2. Leerlingen hebben behoefte aan ‘geleefd geloof’. De docent kan daarvan een voorbeeld zijn. Wanneer hij in staat is om niet te spreken in levenloze geloofstermen, maar in taal waarin de relevantie van zijn overtuiging naar voren komt dan worden leerlingen daardoor aangesproken. De docent heeft nu eenmaal meer meegemaakt en is nu eenmaal verder gevormd dan de leerlingen. Hij mag zichzelf zien als ‘levensbeschouwelijk expert’. Hij kan hierin een aansprekend voorbeeld zijn. Het is jammer als een docent uit angst voor indoctrinatie of catechetisch onderwijs zijn mond houdt.

3. Bonhoeffers angst ligt erin dat de genade van het evangelie tot gemeengoed wordt gemaakt. Dat gaat dan ten koste van de diepte ervan en resulteert in vervlakking. En iets dat weinig waard is, is niet bijzonder en het nastreven niet waard.

Daarnaast komt nog het feit dat men het mysterie van het geloof niet snapt, tenzij men hierin deelt. Dus kortom: men kan het mysterie niet uitleggen en als men het probeert treedt er alleen maar vervlakking op. Om dat te voorkomen wil hij het mysterie een

35 mysterie laten. Wat kan de docent dan wel? Hij kan wel uitleggen waarom het mysterie een mysterie moet blijven! Aan het slot van dit deel volgt een voorbeeld dat hierbij aansluit.

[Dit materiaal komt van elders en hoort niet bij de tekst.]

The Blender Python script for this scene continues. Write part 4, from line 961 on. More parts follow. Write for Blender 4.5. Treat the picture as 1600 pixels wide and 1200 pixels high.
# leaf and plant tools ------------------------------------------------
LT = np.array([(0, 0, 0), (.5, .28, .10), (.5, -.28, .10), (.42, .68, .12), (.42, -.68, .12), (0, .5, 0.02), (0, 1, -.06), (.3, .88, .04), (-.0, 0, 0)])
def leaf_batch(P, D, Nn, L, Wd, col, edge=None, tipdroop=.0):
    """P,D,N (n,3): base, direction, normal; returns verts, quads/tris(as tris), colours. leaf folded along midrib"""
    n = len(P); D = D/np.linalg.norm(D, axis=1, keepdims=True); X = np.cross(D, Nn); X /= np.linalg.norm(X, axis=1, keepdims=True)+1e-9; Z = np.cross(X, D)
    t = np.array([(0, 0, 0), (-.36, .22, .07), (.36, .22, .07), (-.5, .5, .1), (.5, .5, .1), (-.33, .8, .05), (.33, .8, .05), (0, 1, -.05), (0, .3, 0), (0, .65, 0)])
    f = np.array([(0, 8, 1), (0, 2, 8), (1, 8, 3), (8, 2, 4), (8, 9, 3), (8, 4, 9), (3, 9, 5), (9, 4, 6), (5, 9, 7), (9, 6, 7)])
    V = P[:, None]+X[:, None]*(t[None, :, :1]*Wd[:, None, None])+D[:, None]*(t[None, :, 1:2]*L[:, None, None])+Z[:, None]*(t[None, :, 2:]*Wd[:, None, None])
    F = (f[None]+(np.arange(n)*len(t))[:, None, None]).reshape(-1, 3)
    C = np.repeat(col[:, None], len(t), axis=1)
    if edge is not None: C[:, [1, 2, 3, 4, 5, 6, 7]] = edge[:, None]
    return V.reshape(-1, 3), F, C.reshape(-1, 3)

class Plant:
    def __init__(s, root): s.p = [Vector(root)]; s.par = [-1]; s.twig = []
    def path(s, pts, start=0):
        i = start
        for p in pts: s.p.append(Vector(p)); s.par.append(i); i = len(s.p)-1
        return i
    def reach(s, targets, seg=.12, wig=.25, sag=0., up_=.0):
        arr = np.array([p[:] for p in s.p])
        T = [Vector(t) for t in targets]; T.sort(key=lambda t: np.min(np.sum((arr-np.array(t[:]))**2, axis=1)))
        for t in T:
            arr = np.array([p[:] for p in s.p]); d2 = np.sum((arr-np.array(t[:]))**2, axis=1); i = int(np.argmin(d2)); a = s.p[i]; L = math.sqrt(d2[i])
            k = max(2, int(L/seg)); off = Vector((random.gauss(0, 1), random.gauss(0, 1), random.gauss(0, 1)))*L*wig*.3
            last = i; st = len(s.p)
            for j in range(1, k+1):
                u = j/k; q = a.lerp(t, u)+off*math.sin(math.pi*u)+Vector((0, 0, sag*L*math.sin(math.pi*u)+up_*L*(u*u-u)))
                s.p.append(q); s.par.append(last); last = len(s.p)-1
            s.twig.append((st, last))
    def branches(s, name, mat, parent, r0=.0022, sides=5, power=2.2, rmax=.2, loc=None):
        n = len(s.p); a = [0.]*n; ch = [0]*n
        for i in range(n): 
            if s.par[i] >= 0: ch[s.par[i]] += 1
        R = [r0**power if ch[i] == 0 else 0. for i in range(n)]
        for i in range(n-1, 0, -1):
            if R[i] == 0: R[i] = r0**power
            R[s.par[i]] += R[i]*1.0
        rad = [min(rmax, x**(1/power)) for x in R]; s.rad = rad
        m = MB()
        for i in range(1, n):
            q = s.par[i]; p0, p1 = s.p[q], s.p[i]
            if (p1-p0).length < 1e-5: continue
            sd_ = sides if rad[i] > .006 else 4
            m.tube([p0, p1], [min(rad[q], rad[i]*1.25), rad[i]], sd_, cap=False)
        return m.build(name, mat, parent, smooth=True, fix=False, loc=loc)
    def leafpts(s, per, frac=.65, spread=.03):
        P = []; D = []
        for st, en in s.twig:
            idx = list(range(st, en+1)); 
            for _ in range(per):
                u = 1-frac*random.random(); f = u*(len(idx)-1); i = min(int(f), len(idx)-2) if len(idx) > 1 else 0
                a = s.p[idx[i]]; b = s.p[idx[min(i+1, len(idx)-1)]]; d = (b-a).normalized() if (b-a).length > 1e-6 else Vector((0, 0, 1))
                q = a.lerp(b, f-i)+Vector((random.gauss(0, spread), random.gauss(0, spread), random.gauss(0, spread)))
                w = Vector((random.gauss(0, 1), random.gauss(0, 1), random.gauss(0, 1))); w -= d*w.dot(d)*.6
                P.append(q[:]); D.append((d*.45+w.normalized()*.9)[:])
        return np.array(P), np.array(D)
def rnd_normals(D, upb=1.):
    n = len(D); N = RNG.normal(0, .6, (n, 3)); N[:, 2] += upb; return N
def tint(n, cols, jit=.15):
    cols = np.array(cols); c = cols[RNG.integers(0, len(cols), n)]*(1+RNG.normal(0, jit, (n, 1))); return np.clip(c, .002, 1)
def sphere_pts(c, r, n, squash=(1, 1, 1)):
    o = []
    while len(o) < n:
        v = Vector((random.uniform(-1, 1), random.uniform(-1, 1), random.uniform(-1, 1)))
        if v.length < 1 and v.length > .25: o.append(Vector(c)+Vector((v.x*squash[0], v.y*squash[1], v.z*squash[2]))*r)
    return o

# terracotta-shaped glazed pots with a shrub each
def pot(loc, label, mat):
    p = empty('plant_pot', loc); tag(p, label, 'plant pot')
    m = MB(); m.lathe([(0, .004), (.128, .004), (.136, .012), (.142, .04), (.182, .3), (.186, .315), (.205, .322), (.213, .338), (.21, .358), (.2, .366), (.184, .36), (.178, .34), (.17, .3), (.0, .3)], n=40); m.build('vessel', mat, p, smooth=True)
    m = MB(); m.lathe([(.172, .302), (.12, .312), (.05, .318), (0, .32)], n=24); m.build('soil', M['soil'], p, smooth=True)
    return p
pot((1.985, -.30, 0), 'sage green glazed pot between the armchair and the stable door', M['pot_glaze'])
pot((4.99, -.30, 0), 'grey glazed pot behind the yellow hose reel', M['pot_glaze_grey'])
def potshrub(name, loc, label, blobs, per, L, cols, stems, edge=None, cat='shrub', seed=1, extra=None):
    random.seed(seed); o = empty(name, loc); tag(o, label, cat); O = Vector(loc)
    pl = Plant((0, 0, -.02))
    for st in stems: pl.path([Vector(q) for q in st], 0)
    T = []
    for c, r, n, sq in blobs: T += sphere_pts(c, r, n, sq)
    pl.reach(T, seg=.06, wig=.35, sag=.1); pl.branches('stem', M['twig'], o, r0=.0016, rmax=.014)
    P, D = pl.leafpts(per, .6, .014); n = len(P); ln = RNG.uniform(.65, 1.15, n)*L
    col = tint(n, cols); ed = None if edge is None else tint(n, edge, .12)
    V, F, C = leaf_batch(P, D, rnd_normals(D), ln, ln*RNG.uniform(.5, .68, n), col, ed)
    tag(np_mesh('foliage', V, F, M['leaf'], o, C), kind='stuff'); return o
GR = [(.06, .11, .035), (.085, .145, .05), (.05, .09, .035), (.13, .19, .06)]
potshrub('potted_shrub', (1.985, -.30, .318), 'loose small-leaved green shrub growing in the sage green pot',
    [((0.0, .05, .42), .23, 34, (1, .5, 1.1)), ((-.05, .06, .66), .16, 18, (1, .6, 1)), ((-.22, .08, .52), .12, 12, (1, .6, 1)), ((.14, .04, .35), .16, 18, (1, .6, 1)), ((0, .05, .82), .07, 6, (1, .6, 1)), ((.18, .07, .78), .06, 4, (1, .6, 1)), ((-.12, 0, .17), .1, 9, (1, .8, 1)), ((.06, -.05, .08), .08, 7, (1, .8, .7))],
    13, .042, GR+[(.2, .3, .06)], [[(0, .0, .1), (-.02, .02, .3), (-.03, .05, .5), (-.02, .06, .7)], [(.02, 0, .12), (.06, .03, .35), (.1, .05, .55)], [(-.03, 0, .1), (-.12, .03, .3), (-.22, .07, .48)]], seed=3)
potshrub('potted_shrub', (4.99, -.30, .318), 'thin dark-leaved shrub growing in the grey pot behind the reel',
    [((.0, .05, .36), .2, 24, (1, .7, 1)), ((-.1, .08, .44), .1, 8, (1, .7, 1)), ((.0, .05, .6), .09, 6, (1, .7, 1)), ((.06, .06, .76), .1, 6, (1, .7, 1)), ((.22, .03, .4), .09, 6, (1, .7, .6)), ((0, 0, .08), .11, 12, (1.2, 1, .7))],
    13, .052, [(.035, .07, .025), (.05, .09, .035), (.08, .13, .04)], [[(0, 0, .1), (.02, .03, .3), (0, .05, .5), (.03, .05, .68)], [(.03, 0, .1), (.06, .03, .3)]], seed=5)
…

4. Het geloof kan niet onder woorden worden gebracht. Er moeten dus andere vormen gezocht worden om met dat geloof om te gaan. Een van de belangrijkste vormen is het geloof te vieren. Dat doe je met mede-gelovigen. Deze opvatting is een aansporing voor iedere docent om deel uit te maken van een gemeenschap met gelovigen.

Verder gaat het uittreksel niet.